Rosetti, played with such chilling, vein-bulging menace by Bobby Canavale that his every scene had us on edge, proved an unlikely but fitting catalyst of the dissolution of Nucky’s Atlantic City fiefdom. Irked by Nucky’s attempt to streamline booze distribution through New York kingpin Arnold Rothstein (Michael Stuhlbarg), and irk inflamed into vendetta by his schizophrenic manias, Gyp was the anti-Nucky — someone whose style and mentality was diametric opposite to Nucky’s cool-hand, graft-centric, everything-is-business power brokerage. Gyp took things personally — even things that didn’t exist — and piece-by-piece, homicidal-rage-by-homicidal-rage, interrupted the flow of booze from Nucky to his various partners, then took over distribution wholesale, then secured the sponsorship of Cosa Nostra godfather Joe Masseria to storm AC itself.

Along the way, Nucky’s support system flagged, as New York and Philadelphia mob bosses with icy politeness abandoned him to his seeming fate, and estranged wife Margaret (Kelly Macdonald) let fly her long-repressed passions for his enforcer, roguish Irish import Owen (Charlie Cox). This soapier element went compounded with Owen’s murder at Masseria’s hands after Rothstein’s capos tipped Masseria to Owen’s imminent assassination attempt, scrapping Margaret’s plan to flee west with him, her children and — the big reveal — his unborn baby.

The vicious physical unseating of Nucky from his luxe-hotel headquarters by Gyp’s Masseria men proved breathtaking enough, and his flight into the AC’s more destitute precincts took on the feel of an archetypal odyssey. It is impossible to overstate the satisfaction of seeing Chalky White (the always mesmerizing Michael Kenneth Williams), Nucky’s capo of the African-American quarter, don the White Knight role, even after Nucky has rebuffed his entreaties to build a stake in the Boardwalk’s legitimate business out of deference to the odious, indefensible American apartheid. Nucky’s fall means de facto leveling of social status, and Chalky has become something more than subordinate when he imparts the simple wisdom that all self-styled Great Men should hearken to, “Go without, you see what you really need.”

Chalky carries nearly as much villainous baggage as Nucky himself, yet Chalky and his men’s faceoff with Gyp — a line-in-the-sand in front of the “colored” roadhouse in which Nucky is hiding — assumes the gravity of a little, early victory in civil rights, as does the tenuous coalition between Chalky’s cadres and Capone’s in forming Nucky’s ad hoc army of resistance.
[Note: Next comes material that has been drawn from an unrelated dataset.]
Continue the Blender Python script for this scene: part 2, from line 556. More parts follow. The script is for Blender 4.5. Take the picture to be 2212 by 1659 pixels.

The color line remains, but it dims with common cause and, with simple elegance, doing stuff towards the same goal, as they take the war to Gyp with cinematic fury. Williams and Graham say profound things with simple looks and nods that are both heartwarming and bespeaking of historical gravitas (however fictional), even for the blood still wet on their characters’ hands.

Nucky’s steady string of machinations, laid throughout the season — making tense, grudging alliances with Treasury Secretary Andrew Mellon and an upstart Justice Department prosecutor — give him the chits to move Rothstein to strike a deal with Masseria. Masseria withdraws his troops, hell comes calling on Gyp, aided in a startlingly bloody subplot by coldly efficient World War I vet Richard (Jack Huston). Yet even within this masterstroke, Nucky has impregnated it with some crafty payback for fellow chessmaster Rothstein, likely still to be seen.

Atlantic City is Nucky’s again, yes, but how much wisdom he has taken from his odyssey will map how much of a delay he has bought himself in his presumptively tragic cycle. Chalky has proven himself equal to at least a claim to a seat at The Man’s table — and Capone, we can assume, doesn’t do anything for nothing. More screentime for both actors can only bode well for when this show resumes, nowhere near soon enough.